The castle started life as a fortified manor house in the 12th century by Alain de Parrhoet la Zouch who came from Breton, France. The house was extended by his descendants until the la Zouch line died out in the 14th century. In 1461 the castle came into procession of the crown when the owner, James Butler 5th Earl of Ormonde, was executed after the battle of Towton.

In 1474, Edward IV gave the house to William, Lord of Hastings with a licence to crenellate. William soon started major work extending and improving the house, turning it into a castle. He built a keep, called Hastings tower which was about 90ft high. A great hall was built as well as a chapel and rooms used to entertain guests.

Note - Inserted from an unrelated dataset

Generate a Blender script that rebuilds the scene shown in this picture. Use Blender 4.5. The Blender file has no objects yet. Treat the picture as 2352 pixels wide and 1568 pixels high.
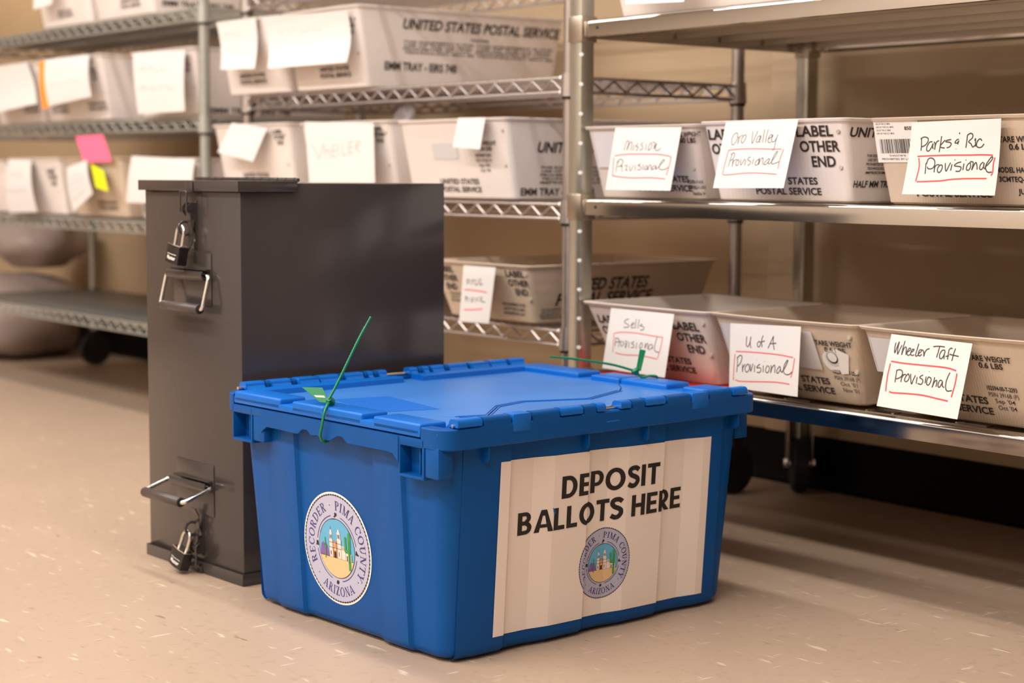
import bpy, bmesh, math, random
from math import sin, cos, pi, radians, sqrt, atan2
from mathutils import Vector, Matrix
random.seed(7)
SC = bpy.context.scene
COL = SC.collection

# ------------------------------------------------------------------ camera
cam_d = bpy.data.cameras.new('camera')
cam = bpy.data.objects.new('camera', cam_d); COL.objects.link(cam)
RT = Vector((0.62145775, 0.78343149, 0.0050366)); UP = Vector((-0.07859119, 0.05594363, 0.99533599)); FW = Vector((-0.77949579, 0.6189551, -0.09633742))
m = Matrix((RT, UP, -FW)).transposed().to_4x4(); m.translation = Vector((2.27512812, -1.95938482, 0.62399557))
cam.matrix_world = m
cam_d.sensor_width = 36; cam_d.lens = 3953.5265 / 2352 * 36
cam_d.dof.use_dof = True; cam_d.dof.focus_distance = 2.28; cam_d.dof.aperture_fstop = 4.0
cam_d.clip_start = 0.05
SC.camera = cam

# ------------------------------------------------------------------ world, lights, exposure
w = bpy.data.worlds.new('world'); SC.world = w; w.use_nodes = True
w.node_tree.nodes['Background'].inputs[0].default_value = (1, 0.93, 0.86, 1)
w.node_tree.nodes['Background'].inputs[1].default_value = 0.03
def area(name, loc, sx, sy, power, col=(1, 0.95, 0.89)):
    d = bpy.data.lights.new(name, 'AREA'); d.shape = 'RECTANGLE'; d.size = sx; d.size_y = sy; d.energy = power; d.color = col
    o = bpy.data.objects.new(name, d); COL.objects.link(o); o.location = loc
    return o
# long fluorescent ceiling rows parallel to the shelving, plus one added fill row
area('ceiling_and_fill_lamp', (-0.6, -0.62, 2.68), 4.6, 0.16, 50)
area('ceiling_and_fill_lamp', (0.2, -3.85, 2.68), 6.0, 0.25, 60)  # unseen row, added to light the front wall and raise the fill
area('ceiling_and_fill_lamp', (-0.4, -2.45, 2.68), 7.0, 0.25, 165)
SC.view_settings.view_transform = 'Standard'; SC.view_settings.look = 'None'
SC.view_settings.gamma = 1; SC.view_settings.use_curve_mapping = False
SC.view_settings.exposure = 0.30

# ------------------------------------------------------------------ materials
def mat(name, col, rough=0.5, metal=0.0, spec=0.5, trans=0.0, coat=0.0, emis=None):
    M = bpy.data.materials.new(name); M.use_nodes = True
    b = M.node_tree.nodes['Principled BSDF']
    b.inputs['Base Color'].default_value = (*col, 1); b.inputs['Roughness'].default_value = rough
    b.inputs['Metallic'].default_value = metal; b.inputs['Specular IOR Level'].default_value = spec
    b.inputs['Transmission Weight'].default_value = trans; b.inputs['Coat Weight'].default_value = coat
    return M
def nodes(M): return M.node_tree.nodes, M.node_tree.links, M.node_tree.nodes['Principled BSDF']
def noise_var(M, scale, amount, bump=0.0, bscale=None, stretch=(1, 1, 1), rough_amt=0.0, detail=4):
    n, l, b = nodes(M)
    tc = n.new('ShaderNodeTexCoord'); mp = n.new('ShaderNodeMapping'); mp.inputs['Scale'].default_value = stretch
    l.new(tc.outputs['Object'], mp.inputs['Vector'])
    t = n.new('ShaderNodeTexNoise'); t.inputs['Scale'].default_value = scale; t.inputs['Detail'].default_value = detail
    l.new(mp.outputs[0], t.inputs['Vector'])
    if amount:
        c = b.inputs['Base Color'].default_value[:]
        mx = n.new('ShaderNodeMix'); mx.data_type = 'RGBA'
        mx.inputs[6].default_value = tuple(min(1, v * (1 - amount)) for v in c[:3]) + (1,)
        mx.inputs[7].default_value = tuple(min(1, v * (1 + amount)) for v in c[:3]) + (1,)
        l.new(t.outputs['Fac'], mx.inputs[0]); l.new(mx.outputs[2], b.inputs['Base Color'])
    if rough_amt:
        mr = n.new('ShaderNodeMapRange'); r = b.inputs['Roughness'].default_value
        mr.inputs[3].default_value = r - rough_amt; mr.inputs[4].default_value = r + rough_amt
        l.new(t.outputs['Fac'], mr.inputs[0]); l.new(mr.outputs[0], b.inputs['Roughness'])
    if bump:
        t2 = n.new('ShaderNodeTexNoise'); t2.inputs['Scale'].default_value = bscale or scale; t2.inputs['Detail'].default_value = 3
        l.new(mp.outputs[0], t2.inputs['Vector'])
        bp = n.new('ShaderNodeBump'); bp.inputs['Strength'].default_value = bump; bp.inputs['Distance'].default_value = 0.001
        l.new(t2.outputs['Fac'], bp.inputs['Height']); l.new(bp.outputs[0], b.inputs['Normal'])
    return M
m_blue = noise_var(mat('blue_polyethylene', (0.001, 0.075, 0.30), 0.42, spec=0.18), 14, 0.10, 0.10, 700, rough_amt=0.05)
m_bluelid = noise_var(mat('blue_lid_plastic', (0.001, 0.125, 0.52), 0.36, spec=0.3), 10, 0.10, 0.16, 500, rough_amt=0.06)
m_bluegloss = mat('blue_smooth_patch', (0.002, 0.115, 0.50), 0.6, spec=0.3)
m_bluesheen = noise_var(mat('blue_lid_panel_sheen', (0.04, 0.19, 0.58), 0.40), 5, 0.16, 0.12, 300, stretch=(1, 3, 1), rough_amt=0.08)  # paler base colour stands in for grazing sheen on the lid panel
m_steel = noise_var(mat('dark_painted_steel', (0.050, 0.041, 0.039), 0.17), 9, 0.10, 0.05, 350, rough_amt=0.05)
m_rubber = mat('black_rubber', (0.012, 0.011, 0.011), 0.6)
m_grip = mat('dark_grip', (0.06, 0.045, 0.042), 0.38)
m_chrome = mat('chrome', (0.75, 0.72, 0.69), 0.16, 1.0)
m_wire = noise_var(mat('dull_chrome_wire', (0.46, 0.41, 0.39), 0.34, 0.9), 20, 0.1)
m_epoxy = noise_var(mat('grey_green_epoxy', (0.42, 0.42, 0.39), 0.36, 0.5), 20, 0.1)
m_zinc = noise_var(mat('bright_zinc', (0.62, 0.58, 0.53), 0.13, 1.0), 6, 0.05, stretch=(1, 1, 6), rough_amt=0.03)
m_zincdeck = noise_var(mat('galvanised_deck', (0.50, 0.44, 0.36), 0.36, 1.0), 12, 0.12, rough_amt=0.06)
m_post = noise_var(mat('zinc_post', (0.56, 0.55, 0.48), 0.28, 0.85), 8, 0.12, stretch=(1, 1, 3))
m_glint = mat('painted_glint', (0.98, 0.96, 0.93), 0.25, 0.1)  # near-white colour paints in the glints on studs and rod ends
m_mat = noise_var(mat('grey_shelf_mat', (0.10, 0.10, 0.095), 0.38), 40, 0.15)
m_card = noise_var(mat('white_card', (0.70, 0.665, 0.645), 0.75, spec=0.2), 30, 0.02)
m_sheet = noise_var(mat('sign_vinyl', (0.90, 0.79, 0.72), 0.55, spec=0.3), 8, 0.03)
m_dimple = mat('shaded_dimple', (0.50, 0.42, 0.35), 0.6)
m_ink = mat('black_ink', (0.018, 0.014, 0.014), 0.6)
m_print = mat('black_print', (0.03, 0.02, 0.016), 0.6)
m_pen = mat('grey_marker_ink', (0.045, 0.03, 0.03), 0.6)
m_red = mat('red_marker_ink', (0.78, 0.06, 0.06), 0.6)
m_black = mat('sign_black', (0.012, 0.010, 0.010), 0.5)
m_green = mat('green_nylon', (0.002, 0.20, 0.07), 0.32)
m_white = mat('white_print', (0.85, 0.8, 0.75), 0.5)
m_padblack = mat('padlock_black', (0.012, 0.010, 0.010), 0.3)
m_pink = mat('pink_note', (1.0, 0.16, 0.30), 0.7)
m_orange = mat('orange_tag', (1.0, 0.28, 0.01), 0.7)
m_yellow = mat('yellow_note', (0.72, 0.72, 0.0), 0.7)
m_redfile = mat('red_folder', (0.70, 0.03, 0.015), 0.5)
m_tanbox = noise_var(mat('plain_tan', (0.42, 0.29, 0.16), 0.8), 30, 0.1)
m_bag = noise_var(mat('grey_plastic_bag', (0.34, 0.27, 0.24), 0.45), 6, 0.25, 0.6, 14)
m_bag2 = noise_var(mat('pale_plastic_bag', (0.55, 0.51, 0.52), 0.3), 10, 0.15, 0.5, 30)
m_lav = mat('seal_lavender', (0.47, 0.47, 0.62), 0.45); m_navy = mat('seal_navy', (0.05, 0.045, 0.20), 0.5)
m_sky = mat('seal_sky', (0.12, 0.42, 0.66), 0.5); m_sand = mat('seal_sand', (0.76, 0.52, 0.27), 0.5)
m_purple = mat('seal_purple', (0.22, 0.10, 0.36), 0.5); m_cream = mat('seal_cream', (0.80, 0.68, 0.62), 0.5)
m_brick = mat('seal_orange', (0.55, 0.20, 0.06), 0.5); m_cact = mat('seal_green', (0.04, 0.32, 0.07), 0.5)
m_pocket = mat('label_pocket', (0.72, 0.69, 0.70), 0.3)
m_grey = mat('pale_grey_label', (0.62, 0.60, 0.60), 0.6)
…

During the Civil war, the castle was a Royalist stronghold. In 1643 the fortifications of the castle were strengthened and it is thought that the tunnels were built at this time. The King made Henry Hastings the High Sheriff of Leicestershire and he was involved in several skirmishes with the parliamentarians in which he lost an eye to a pistol shot. The castle became a target and was under siege in late 1645 and they finally surrendered in March 1646. The castle was slighted by the parliamentary forces so it could not be used as a defensive position again.

After the civil war, the great hall was rebuilt but by the 19th century it was a ruin along with the rest of the castle. Sir Walter Scott made the castle famous by setting his 1819 novel Ivanhoe about the castle.